____ MATERIAL PROVIDED
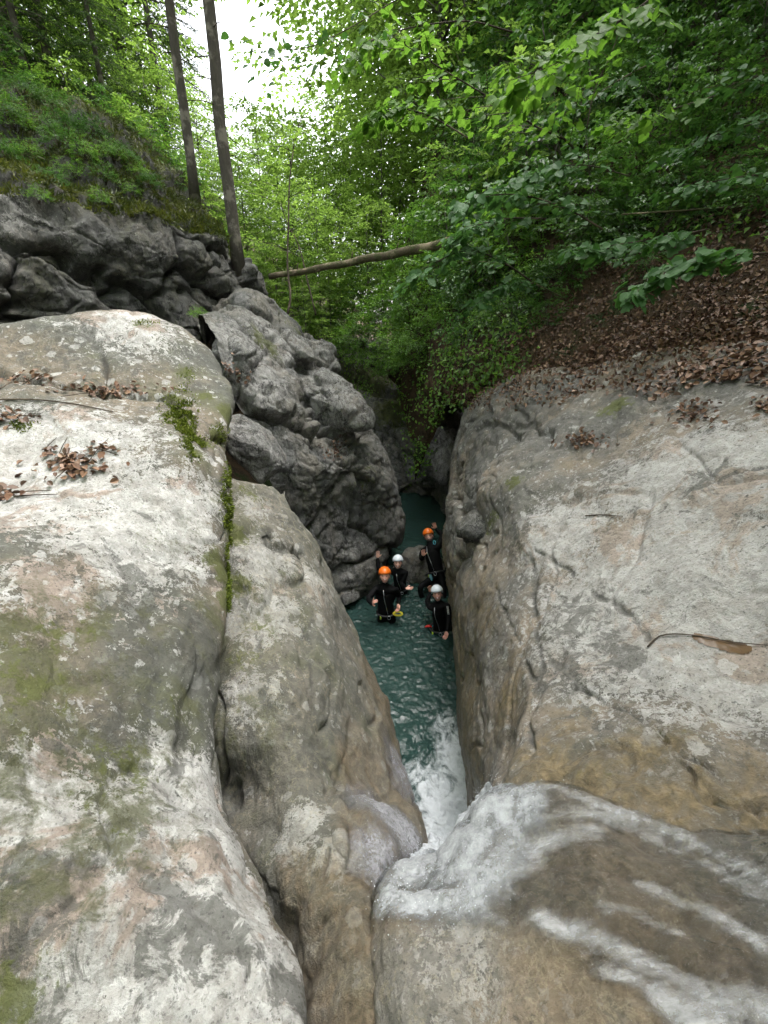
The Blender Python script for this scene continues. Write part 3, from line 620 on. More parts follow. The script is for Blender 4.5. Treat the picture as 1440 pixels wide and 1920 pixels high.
# pool surface
xs = np.linspace(-1.7, 3.0, 300); ys = np.linspace(1.2, 17.2, 900)
X, Y = np.meshgrid(xs, ys, indexing='ij'); q = np.stack([X.ravel(), Y.ravel(), 0 * X.ravel()], 1)
land = P(850, 1530, z=0.)
dl = np.sqrt(((q[:, 0] - land[0]) / .8) ** 2 + ((q[:, 1] - land[1]) / 1.0) ** 2)
rip = sstep(11.5, 9.5, q[:, 1]) * .8 + .2
zz = rip * (.014 * perlin(q * np.array([2.6, 3.2, 1])) + .015 * perlin(q * np.array([6.5, 8, 1]) + 4) +   .010 * perlin(q * 14 + 9) + .003 * perlin(q * 34))
zz += np.exp(-((q[:, 0] - .65) / .7) ** 2 - ((q[:, 1] - 7.4) / 1.2) ** 2) * (.028 * perlin(q * np.array([7, 8, 1]) + 14) + .016 * perlin(q * 15 + 2))
zz += np.exp(-dl ** 2 / 2.2) * (.08 * perlin(q * 4 + 3) + .05 * np.abs(perlin(q * 9 + 7)) + .02 * perlin(q * 24))
# the jet's foam tongue runs out from the landing point along the right wall
foam = np.zeros(len(q))
for px, py, r, w in ((850,1540,.55,1.2),(815,1560,.4,1.1),(880,1490,.5,1.15),(870,1440,.42,1.05),(850,1400,.40,.95),(820,1480,.55,1.0),(838,1360,.45,.75),(790,1500,.5,.8),(812,1330,.4,.42),(780,1500,.35,.55)):
    c = P(px, py, z=0.); foam = np.maximum(foam, w * np.exp(-((q[:, 0] - c[0]) ** 2 + (q[:, 1] - c[1]) ** 2 * .8) / r ** 2))
foam = np.maximum(foam, .24 * np.exp(-((q[:, 0] - .75) ** 2 / .2 + (q[:, 1] - 7.7) ** 2 / 1.2)))
tag(mesh_np('pool_water', np.stack([q[:, 0], q[:, 1], zz], 1), grid_faces(300, 900)[:, ::-1], M['pool'], attrs={'foam': foam}),
    'dark teal pool at the bottom of the gorge', kind='structure')
# film over the chute
cg = pc.G.reshape(-1, 3); cx, cy, cd = proj(cg)
edge = np.interp(cx, [600, 720, 800, 900, 1000, 1100, 1250, 1440, 1900], [1640, 1690, 1712, 1690, 1720, 1790, 1880, 1990, 2100])   # lower bank of the stream
mask = sstep(60, -60, cy - edge - 25 * perlin(cg * 6)) * sstep(-9, -8, cg[:, 2] - H * 0) if False else sstep(70, -50, cy - edge - 40 * perlin(cg * 5))
mask *= sstep(-1.6, -1.5, cg[:, 2] - 3.9) * (cd > .2)
def line_seeds(pt, lines):
    p = pt.G.reshape(-1, 3); out = np.zeros(len(p))
    for pix, r, wgt in lines:
        pts = catmull(np.array([pt.near(*q)[0] for q in pix]), 24)
        dd = np.min([((p - c) ** 2).sum(1) for c in pts], 0); out = np.maximum(out, wgt * np.exp(-dd / r ** 2))
    return out
white = line_seeds(pc, [([(960,1485),(1040,1480),(1130,1515),(1280,1570),(1440,1655)], .045, .62), ([(1440,1690),(1330,1625),(1200,1560),(1100,1530),(1010,1540)], .05, .50), ([(1110,1560),(1020,1590),(950,1640),(880,1690)], .07, .62),
    ([(1440,1780),(1370,1740),(1270,1690),(1200,1660)], .035, .55), ([(1440,1900),(1340,1880),(1250,1830),(1180,1790),(1090,1750),(1010,1730)], .05, .62), ([(1440,1990),(1330,1930),(1230,1880),(1150,1850)], .07, .72), ([(1000,1790),(960,1750),(900,1720)], .03, .5), ([(1280,1760),(1200,1720),(1130,1700)], .03, .42)])
white = np.clip(white + .20 + .16 * fbm(cg * 3.1, 3), 0, 1)
sub_sheet(pc, 'chute_water', M['film'], mask, .016, {'white': white}, .012, label='thin clear stream with white streaks sliding over brown rock into the falls')
M['froth'] = mat_film('frothing water', (5, 4, 5), .68, (.64, .66, .70), .8, (.34, .92), (.96, .965, .965), .95)
# froth where the stream turns over the lip
lipm = line_seeds(pc, [([(735,1680),(790,1690),(850,1690),(910,1650),(950,1590),(985,1530),(990,1490)], .13, 1.), ([(770,1650),(830,1650),(880,1610),(920,1550),(945,1500)], .16, 1.)])
kk = np.repeat(np.linspace(0, 8, pc.nu) - 1, pc.nv); lipm = np.maximum(lipm, sstep(3.85, 4.4, kk) * sstep(1.0, .75, np.abs(cx - 855) / 135) * (cg[:, 1] < 2.6)) * sstep(6.4, 6.0, kk)
sub_sheet(pc, 'lip_froth', M['froth'], sstep(-.05, 1.15, lipm + .40 * fbm(cg * 6, 5)), .018, {'white': np.clip(.25 + .62 * lipm + .25 * fbm(cg * 6 + 3, 5), 0, .95)}, .016, label='bubbling froth where the stream turns over the rock lip')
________
PROBLEM DESCRIPTION:
Without the images, write out each line of the data verbatim.

ANSWER TO THE TASK:
The Blender Python script for this scene continues. Write part 3, from line 620 on. More parts follow. The script is for Blender 4.5. Treat the picture as 1440 pixels wide and 1920 pixels high.
# pool surface
xs = np.linspace(-1.7, 3.0, 300); ys = np.linspace(1.2, 17.2, 900)
X, Y = np.meshgrid(xs, ys, indexing='ij'); q = np.stack([X.ravel(), Y.ravel(), 0 * X.ravel()], 1)
land = P(850, 1530, z=0.)
dl = np.sqrt(((q[:, 0] - land[0]) / .8) ** 2 + ((q[:, 1] - land[1]) / 1.0) ** 2)
rip = sstep(11.5, 9.5, q[:, 1]) * .8 + .2
zz = rip * (.014 * perlin(q * np.array([2.6, 3.2, 1])) + .015 * perlin(q * np.array([6.5, 8, 1]) + 4) +   .010 * perlin(q * 14 + 9) + .003 * perlin(q * 34))
zz += np.exp(-((q[:, 0] - .65) / .7) ** 2 - ((q[:, 1] - 7.4) / 1.2) ** 2) * (.028 * perlin(q * np.array([7, 8, 1]) + 14) + .016 * perlin(q * 15 + 2))
zz += np.exp(-dl ** 2 / 2.2) * (.08 * perlin(q * 4 + 3) + .05 * np.abs(perlin(q * 9 + 7)) + .02 * perlin(q * 24))
# the jet's foam tongue runs out from the landing point along the right wall
foam = np.zeros(len(q))
for px, py, r, w in ((850,1540,.55,1.2),(815,1560,.4,1.1),(880,1490,.5,1.15),(870,1440,.42,1.05),(850,1400,.40,.95),(820,1480,.55,1.0),(838,1360,.45,.75),(790,1500,.5,.8),(812,1330,.4,.42),(780,1500,.35,.55)):
    c = P(px, py, z=0.); foam = np.maximum(foam, w * np.exp(-((q[:, 0] - c[0]) ** 2 + (q[:, 1] - c[1]) ** 2 * .8) / r ** 2))
foam = np.maximum(foam, .24 * np.exp(-((q[:, 0] - .75) ** 2 / .2 + (q[:, 1] - 7.7) ** 2 / 1.2)))
tag(mesh_np('pool_water', np.stack([q[:, 0], q[:, 1], zz], 1), grid_faces(300, 900)[:, ::-1], M['pool'], attrs={'foam': foam}),
    'dark teal pool at the bottom of the gorge', kind='structure')
# film over the chute
cg = pc.G.reshape(-1, 3); cx, cy, cd = proj(cg)
edge = np.interp(cx, [600, 720, 800, 900, 1000, 1100, 1250, 1440, 1900], [1640, 1690, 1712, 1690, 1720, 1790, 1880, 1990, 2100])   # lower bank of the stream
mask = sstep(60, -60, cy - edge - 25 * perlin(cg * 6)) * sstep(-9, -8, cg[:, 2] - H * 0) if False else sstep(70, -50, cy - edge - 40 * perlin(cg * 5))
mask *= sstep(-1.6, -1.5, cg[:, 2] - 3.9) * (cd > .2)
def line_seeds(pt, lines):
    p = pt.G.reshape(-1, 3); out = np.zeros(len(p))
    for pix, r, wgt in lines:
        pts = catmull(np.array([pt.near(*q)[0] for q in pix]), 24)
        dd = np.min([((p - c) ** 2).sum(1) for c in pts], 0); out = np.maximum(out, wgt * np.exp(-dd / r ** 2))
    return out
white = line_seeds(pc, [([(960,1485),(1040,1480),(1130,1515),(1280,1570),(1440,1655)], .045, .62), ([(1440,1690),(1330,1625),(1200,1560),(1100,1530),(1010,1540)], .05, .50), ([(1110,1560),(1020,1590),(950,1640),(880,1690)], .07, .62),
    ([(1440,1780),(1370,1740),(1270,1690),(1200,1660)], .035, .55), ([(1440,1900),(1340,1880),(1250,1830),(1180,1790),(1090,1750),(1010,1730)], .05, .62), ([(1440,1990),(1330,1930),(1230,1880),(1150,1850)], .07, .72), ([(1000,1790),(960,1750),(900,1720)], .03, .5), ([(1280,1760),(1200,1720),(1130,1700)], .03, .42)])
white = np.clip(white + .20 + .16 * fbm(cg * 3.1, 3), 0, 1)
sub_sheet(pc, 'chute_water', M['film'], mask, .016, {'white': white}, .012, label='thin clear stream with white streaks sliding over brown rock into the falls')
M['froth'] = mat_film('frothing water', (5, 4, 5), .68, (.64, .66, .70), .8, (.34, .92), (.96, .965, .965), .95)
# froth where the stream turns over the lip
lipm = line_seeds(pc, [([(735,1680),(790,1690),(850,1690),(910,1650),(950,1590),(985,1530),(990,1490)], .13, 1.), ([(770,1650),(830,1650),(880,1610),(920,1550),(945,1500)], .16, 1.)])
kk = np.repeat(np.linspace(0, 8, pc.nu) - 1, pc.nv); lipm = np.maximum(lipm, sstep(3.85, 4.4, kk) * sstep(1.0, .75, np.abs(cx - 855) / 135) * (cg[:, 1] < 2.6)) * sstep(6.4, 6.0, kk)
sub_sheet(pc, 'lip_froth', M['froth'], sstep(-.05, 1.15, lipm + .40 * fbm(cg * 6, 5)), .018, {'white': np.clip(.25 + .62 * lipm + .25 * fbm(cg * 6 + 3, 5), 0, .95)}, .016, label='bubbling froth where the stream turns over the rock lip')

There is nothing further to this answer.